Guest terid Posted June 19, 2002 Posted June 19, 2002 I have a plan who wishes to terminate and they do not want to pay any restatement fees. This client is in the middle of their plan year ending 10/31/02 - do they have to go through restatement if they are terming their plan now?
mbozek Posted June 19, 2002 Posted June 19, 2002 Yes- plan must be amended for all changes in effect in the year of termination. If the plan is an M or P plan the M & P sponsor shuld have a set of amendments that can be adopted. Presumably the employer will only have to adopt the gust changes. Employer could submit the plan for termination with the gust amendments. The client can terminate the plan without the IRS approval -- but there is a disqualification risk if the plan is audited in a later year. I dont see how the cost of IRS approval is that significant . mjb
RTK Posted June 19, 2002 Posted June 19, 2002 If an individually drafted plan, I have generally prepared a termination amendment with the required GUST changes (plus other desired changes), and have not prepared a restatement. Often, this results in a fairly short (and relatively inexpensive) amendment.

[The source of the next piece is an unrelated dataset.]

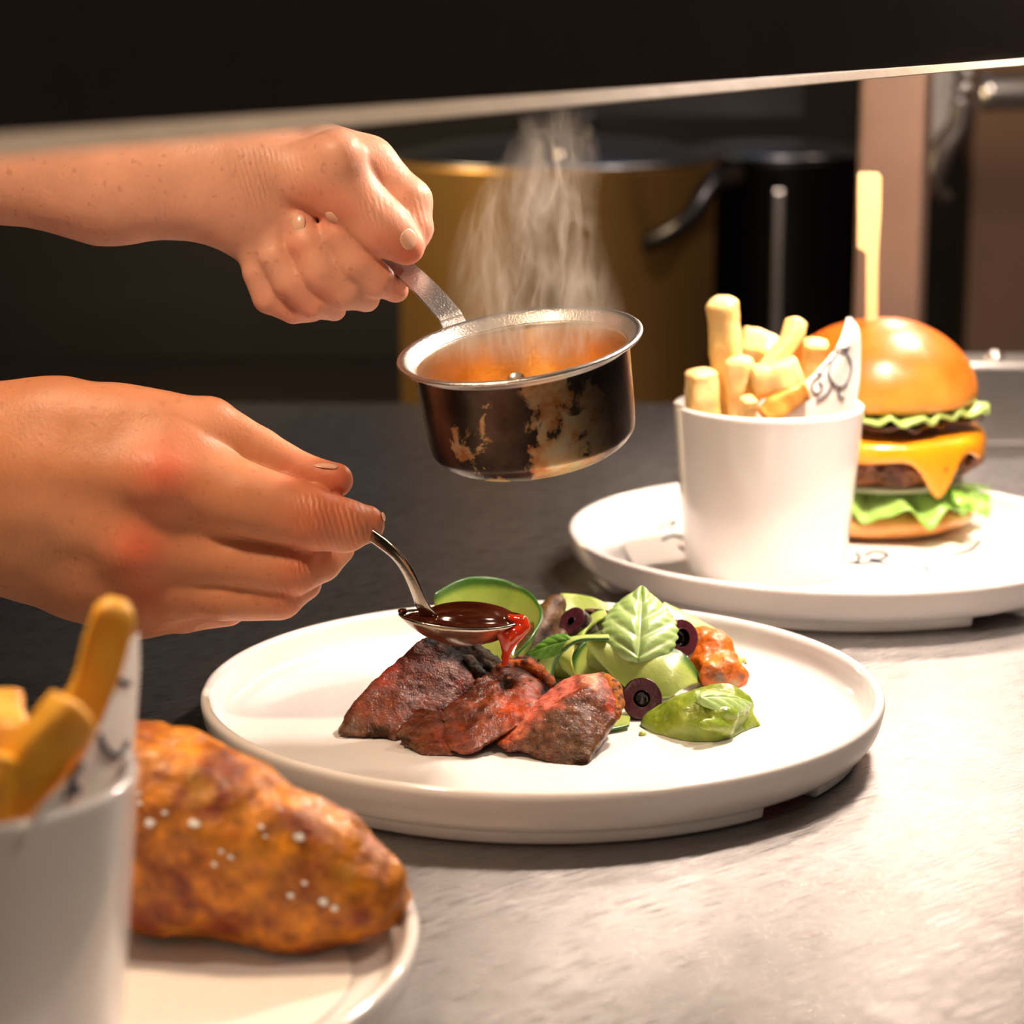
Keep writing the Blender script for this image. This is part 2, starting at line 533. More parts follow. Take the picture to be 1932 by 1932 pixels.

Alf Posted July 3, 2002 Posted July 3, 2002 The approach I suggest is to file it with the IRS as is. They will send you a list of amendments they require along with their sample language that can pretty much be adopted as is. When they say "restatement" what they really want is a working copy that can even be done by hand with circles and arrows if you want. It will be sloppy, but you don't care in a terminating plan. Another advantage to this approach is that the IRS will never catch everything that has to be amended, so your amendment will be much shorter that it would be if a TPA or lawyer drafted it. Good luck!